Windows 10 makes use of containers from applications to the operating system. Containers are a great way to quickly deliver isolated application environments to different systems. Microsoft also uses containers for a wide range of services, primarily within the new security architecture built on top of Hyper-V.

With traditional Windows applications, the application state isn’t easy to manage. Containers, on the other hand, are analogous to application virtualization where application state is maintained inside the container regardless of what machine you deliver the application to. In theory, containers are that isolated, but I expect there will be compromises to make traditional Windows application formats work with MSIX.

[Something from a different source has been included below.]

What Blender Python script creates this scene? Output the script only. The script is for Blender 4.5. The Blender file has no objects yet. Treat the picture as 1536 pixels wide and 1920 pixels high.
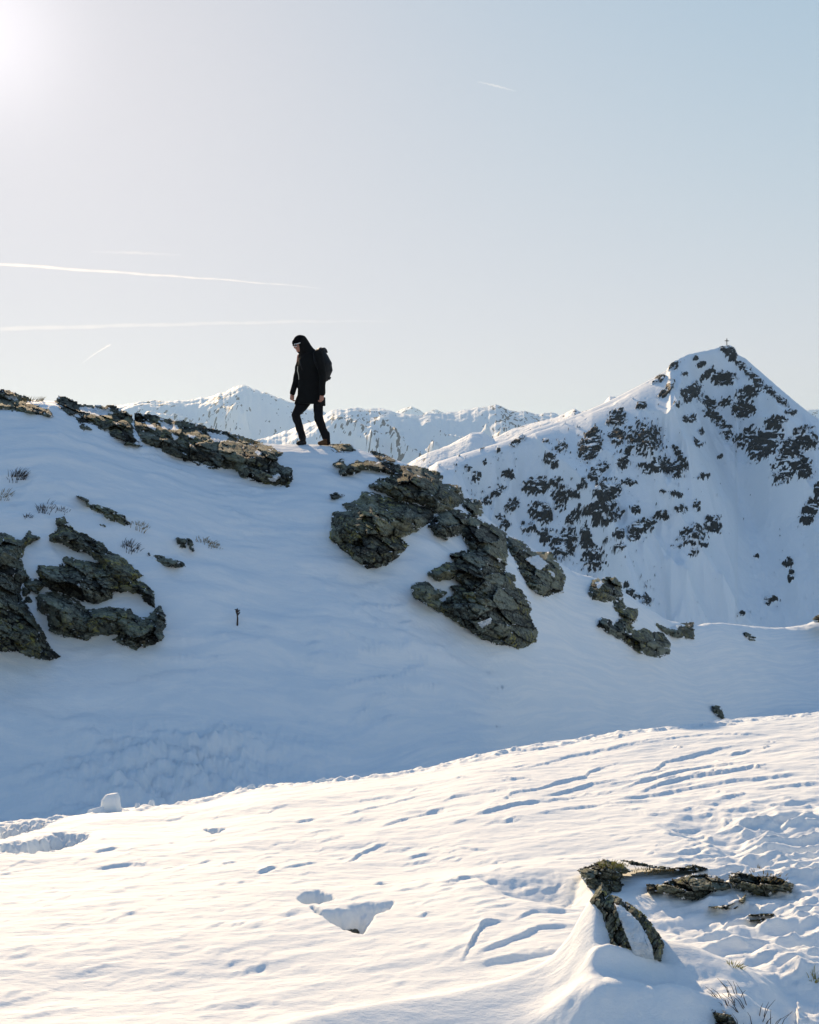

Based on what I’ve read, you can use MSIX to deliver Win32 applications via the Windows Store. I hope that is true because it will help improve the modern management story for Windows 10. The most notable detractor is the relationship between Windows 10 and Intune because Intune’s mobile device management capabilities do not have a great deal of support for legacy software installers. Ideally, the Windows Store will be used to deliver applications, but only modern application formats are allowed in the store.

Aside from traditional Win32 application consumers, I am curious to see if MSIX opens the door to get more applications onto other Windows devices such as Xbox and the augmented reality realm, which further helps the whole Windows Store story.


Where MSIX May Take Us

I believe the traditional approach for applications has been a “good enough” journey, but as we focus on the modern desktop there needs to be a clean break from the past and traditional software installers must go away in favor of modern formats such as MSIX to simplify software deployment, increase security, and isolate applications from the operating system.